There are social and personal demands students face that encourage students to keep high grades while stepping out of their comfort zone and participating in extracurriculars for future benefits like scholarships and career opportunities.
“It’s hard to do what you’re expected and keep good grades,” Alexia said. “I have barely any time to study or do homework because I am told I have to do more to get into college and if I want to have a good degree and not be on the streets.”
In addition to staying after, students come to school early to make up missed assignments, take tests and participate in other extracurricular activities. Junior Gianna Schroeder said that in previous years, she woke up early for swim practice and stayed late for band practice.

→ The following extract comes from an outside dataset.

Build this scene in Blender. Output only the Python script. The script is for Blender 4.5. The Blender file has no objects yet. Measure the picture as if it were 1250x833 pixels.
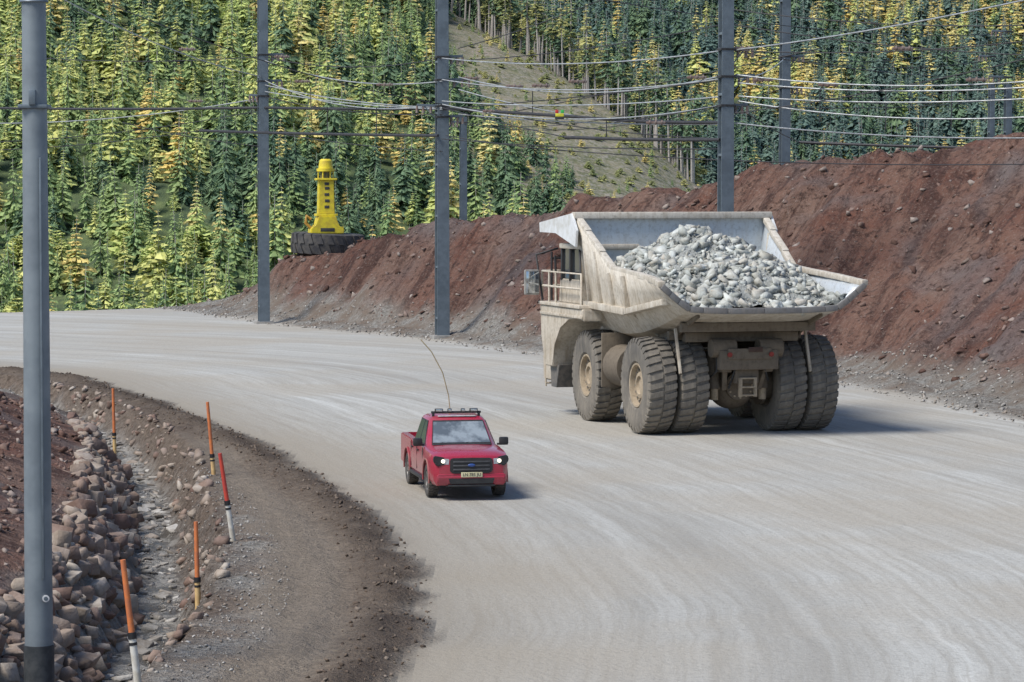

“When I was getting to the school at five in the morning and not leaving till 10 o’clock at night, I felt bad all the time because I didn’t have enough sleep,” she said. “I’d sleep in classes and my grades would go down and then my mental health would go down.”
Most students give up free time to meet deadlines for assignments while experiencing external factors, whether that be at school, work, or home, that need to be addressed.
“You have to find the extra three minutes you have in the day and finish some things you need to in class or stay up until egregious hours finishing things even though you want to sleep,” Gianna said.
These same students tend to stress about how high or low their grades are and wonder if they’re doing enough, making it hard to have fun in what extracurriculars they are involved in.
“I find that the students who are obsessed with school, I worry about what they will do after they leave here,” math teacher Chad Cooke said. “I don’t know how they will fill that space that they have been filling with just school and just academics all the time. I think they should just be having fun for the sake of having fun.”